A New Dialogue Needed
We can, and should, celebrate the end to the worst ugliness of violent racism, prejudice and discrimination that was part of the bedrock of our country through the 1960s. The heroism of those who stood their ground against injustice inspires me everyday and is an example we should all heed.
But, take a look in our schools. We are not providing every student a fair or equal opportunity to learn. Sure, there are probably some really lousy teachers out there. And fewer amazingly gifted teachers than we all wish for.
But, the problem isn’t teachers. The problem is us. We tolerate division, inequity and yes, racism, way too often. Maybe now we tolerate it by refusing to acknowledge inequity rather than through outright hostility. But the ill results are the same. Exactly the same.
So, let’s open a new kind of dialogue with teachers, amongst the most important public servants in our country (and I’m NOT just being rhetorical here). Let’s talk about how we can use our education system to overcome racism and prejudice, not just perpetuate it with a different strategy. That’s what VIVA is here to do. Join us.

Racism in America is enacted in America under the guise of education reform and the singular focus on test scores. We take test prep and lynch our students with the very education that least addresses their social emotional needs, choking the life out of the exhilaration and excitement that learning should be, choking out any relevance or connection to the real world they live in.
Instead of creating an education framework of civic literacy that teaches our segregated, impoverished students about policy and structures and institutions that explain and give them tools to understand their difficult iife circumstances, teachers are forced to use very narrow and constricting college readiness standards to raise test scores.
High poverty schools eliminate career readiness classes to make way for more college readiness classes, as if we do not need electricians or constructions workers or plumbers, high paying blue collar work with a hands on aspect that meets the needs of kinesthetic learners. High poverty students are expected to become middle class white students without any of the social structures in place that help them to achieve this supposed “norm.” White middle class students learn the norms of the middle class at the dinner table, while high poverty students are punished by laws, policy, and institutions for not knowing these norms, and then denied every possible opportunity to learn them in a classroom.
Social emotional learning that is much easier to absorb in safe neighborhoods and a stable family life should be a high priority in every school where students are subjected to the violence inherent in neighborhoods with high unemployment and a drug economy as the only economy that segregation forces on these neighborhoods.
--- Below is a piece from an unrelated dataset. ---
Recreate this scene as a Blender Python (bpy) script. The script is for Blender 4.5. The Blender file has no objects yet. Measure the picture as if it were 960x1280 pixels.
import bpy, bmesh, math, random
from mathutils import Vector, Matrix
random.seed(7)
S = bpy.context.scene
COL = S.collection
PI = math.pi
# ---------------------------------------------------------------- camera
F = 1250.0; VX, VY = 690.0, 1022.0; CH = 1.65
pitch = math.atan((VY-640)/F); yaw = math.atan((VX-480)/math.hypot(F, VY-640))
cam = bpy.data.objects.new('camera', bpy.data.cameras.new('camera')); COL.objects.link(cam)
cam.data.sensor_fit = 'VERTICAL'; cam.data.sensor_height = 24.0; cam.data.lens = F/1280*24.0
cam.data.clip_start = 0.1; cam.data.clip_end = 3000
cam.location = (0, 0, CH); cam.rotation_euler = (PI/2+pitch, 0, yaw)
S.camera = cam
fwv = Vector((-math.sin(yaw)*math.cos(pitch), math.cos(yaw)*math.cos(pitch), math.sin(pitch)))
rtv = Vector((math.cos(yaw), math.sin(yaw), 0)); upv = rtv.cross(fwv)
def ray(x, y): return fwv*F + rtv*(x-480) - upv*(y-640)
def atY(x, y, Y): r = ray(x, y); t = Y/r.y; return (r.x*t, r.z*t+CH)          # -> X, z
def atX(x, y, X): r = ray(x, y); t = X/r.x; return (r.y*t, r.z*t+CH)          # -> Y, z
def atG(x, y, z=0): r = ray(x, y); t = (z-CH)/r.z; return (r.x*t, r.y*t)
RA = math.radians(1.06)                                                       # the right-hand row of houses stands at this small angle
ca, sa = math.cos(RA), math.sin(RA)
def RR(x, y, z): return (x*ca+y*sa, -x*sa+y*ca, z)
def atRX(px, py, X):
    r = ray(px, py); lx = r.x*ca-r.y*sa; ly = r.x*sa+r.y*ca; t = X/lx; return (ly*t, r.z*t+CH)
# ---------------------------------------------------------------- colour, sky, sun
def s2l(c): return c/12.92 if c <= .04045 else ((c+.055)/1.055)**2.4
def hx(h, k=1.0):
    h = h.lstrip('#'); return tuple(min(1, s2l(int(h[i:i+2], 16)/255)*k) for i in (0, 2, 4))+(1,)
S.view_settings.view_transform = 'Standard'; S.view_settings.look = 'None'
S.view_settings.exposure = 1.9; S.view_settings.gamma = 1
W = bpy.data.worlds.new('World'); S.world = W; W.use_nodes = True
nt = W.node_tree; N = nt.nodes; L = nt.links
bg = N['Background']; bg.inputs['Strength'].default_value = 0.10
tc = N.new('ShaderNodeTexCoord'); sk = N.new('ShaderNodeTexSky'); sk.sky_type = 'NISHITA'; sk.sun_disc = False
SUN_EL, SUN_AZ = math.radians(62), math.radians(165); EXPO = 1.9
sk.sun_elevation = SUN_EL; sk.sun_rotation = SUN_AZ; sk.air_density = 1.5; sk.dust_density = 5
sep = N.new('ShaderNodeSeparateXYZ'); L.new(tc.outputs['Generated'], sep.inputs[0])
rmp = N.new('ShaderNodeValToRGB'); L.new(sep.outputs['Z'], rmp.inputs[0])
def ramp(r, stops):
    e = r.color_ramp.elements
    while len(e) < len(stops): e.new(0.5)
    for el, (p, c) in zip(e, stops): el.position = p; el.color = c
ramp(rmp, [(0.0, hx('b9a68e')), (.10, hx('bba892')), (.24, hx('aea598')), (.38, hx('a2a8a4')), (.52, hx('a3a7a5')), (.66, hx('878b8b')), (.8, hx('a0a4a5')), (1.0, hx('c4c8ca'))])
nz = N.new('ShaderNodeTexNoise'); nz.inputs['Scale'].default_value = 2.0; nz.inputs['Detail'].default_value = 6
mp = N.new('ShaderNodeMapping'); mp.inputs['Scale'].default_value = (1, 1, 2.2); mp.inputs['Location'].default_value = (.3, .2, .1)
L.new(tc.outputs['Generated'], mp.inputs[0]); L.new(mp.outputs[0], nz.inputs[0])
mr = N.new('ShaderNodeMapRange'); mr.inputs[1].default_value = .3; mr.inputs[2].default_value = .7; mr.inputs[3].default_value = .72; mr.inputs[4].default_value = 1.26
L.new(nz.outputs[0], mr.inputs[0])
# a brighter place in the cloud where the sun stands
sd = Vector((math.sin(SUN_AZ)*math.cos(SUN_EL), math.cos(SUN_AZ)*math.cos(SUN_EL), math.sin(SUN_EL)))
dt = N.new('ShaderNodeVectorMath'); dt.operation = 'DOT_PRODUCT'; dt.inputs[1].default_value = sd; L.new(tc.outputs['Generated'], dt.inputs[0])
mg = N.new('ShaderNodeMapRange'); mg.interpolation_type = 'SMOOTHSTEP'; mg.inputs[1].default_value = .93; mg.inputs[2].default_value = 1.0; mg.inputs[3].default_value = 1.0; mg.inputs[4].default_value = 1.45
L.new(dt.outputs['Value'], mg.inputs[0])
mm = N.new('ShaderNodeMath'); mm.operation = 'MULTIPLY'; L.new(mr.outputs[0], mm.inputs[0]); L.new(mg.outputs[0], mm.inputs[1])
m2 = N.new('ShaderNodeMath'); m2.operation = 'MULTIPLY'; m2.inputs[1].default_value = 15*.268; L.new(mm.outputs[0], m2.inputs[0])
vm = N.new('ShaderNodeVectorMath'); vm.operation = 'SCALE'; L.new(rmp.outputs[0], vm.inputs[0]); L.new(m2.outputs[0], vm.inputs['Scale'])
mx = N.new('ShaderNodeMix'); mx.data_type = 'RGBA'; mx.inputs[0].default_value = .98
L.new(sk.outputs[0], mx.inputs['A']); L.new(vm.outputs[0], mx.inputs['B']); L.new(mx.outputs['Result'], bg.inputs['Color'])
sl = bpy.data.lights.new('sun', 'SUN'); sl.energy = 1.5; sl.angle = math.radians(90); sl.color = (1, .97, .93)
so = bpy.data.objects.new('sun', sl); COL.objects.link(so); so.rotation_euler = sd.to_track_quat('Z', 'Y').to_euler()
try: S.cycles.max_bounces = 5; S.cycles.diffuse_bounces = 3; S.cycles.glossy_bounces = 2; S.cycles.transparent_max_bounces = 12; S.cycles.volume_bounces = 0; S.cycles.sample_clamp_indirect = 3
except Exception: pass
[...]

We have created the worst form of Catch 22 in our education system, where the very students who need a broad, social emotional, civic literacy, enriched education that is the norm for magnet and elite schools are given test prep and more of it as this very narrow education experience, and if they can’t take it, they end up suspended or drop out. Instead of addressing the needs of high poverty, we ignore them and say “High test scores are your only salvation, the only way to make it in America!!!”
I know teachers who would love to teach students civic literacy and social emotional skills WITH reading, writing, math skills, but get terrible evaluations because they are not sticking to College Readiness Standards. This is a terrible conflict for teachers, a worse conflict that is enacted in classrooms in high poverty neighborhoods, where you know what is needed but get in trouble for doing something about it.
Elizabeth,
Thank you for putting the onus for inequality on a society that tolerates segregation and classism, not on the backs of hard-working teachers in the trenches. It’s time we recognized that poverty and racism are issues that are systemic and must be tackled systemically.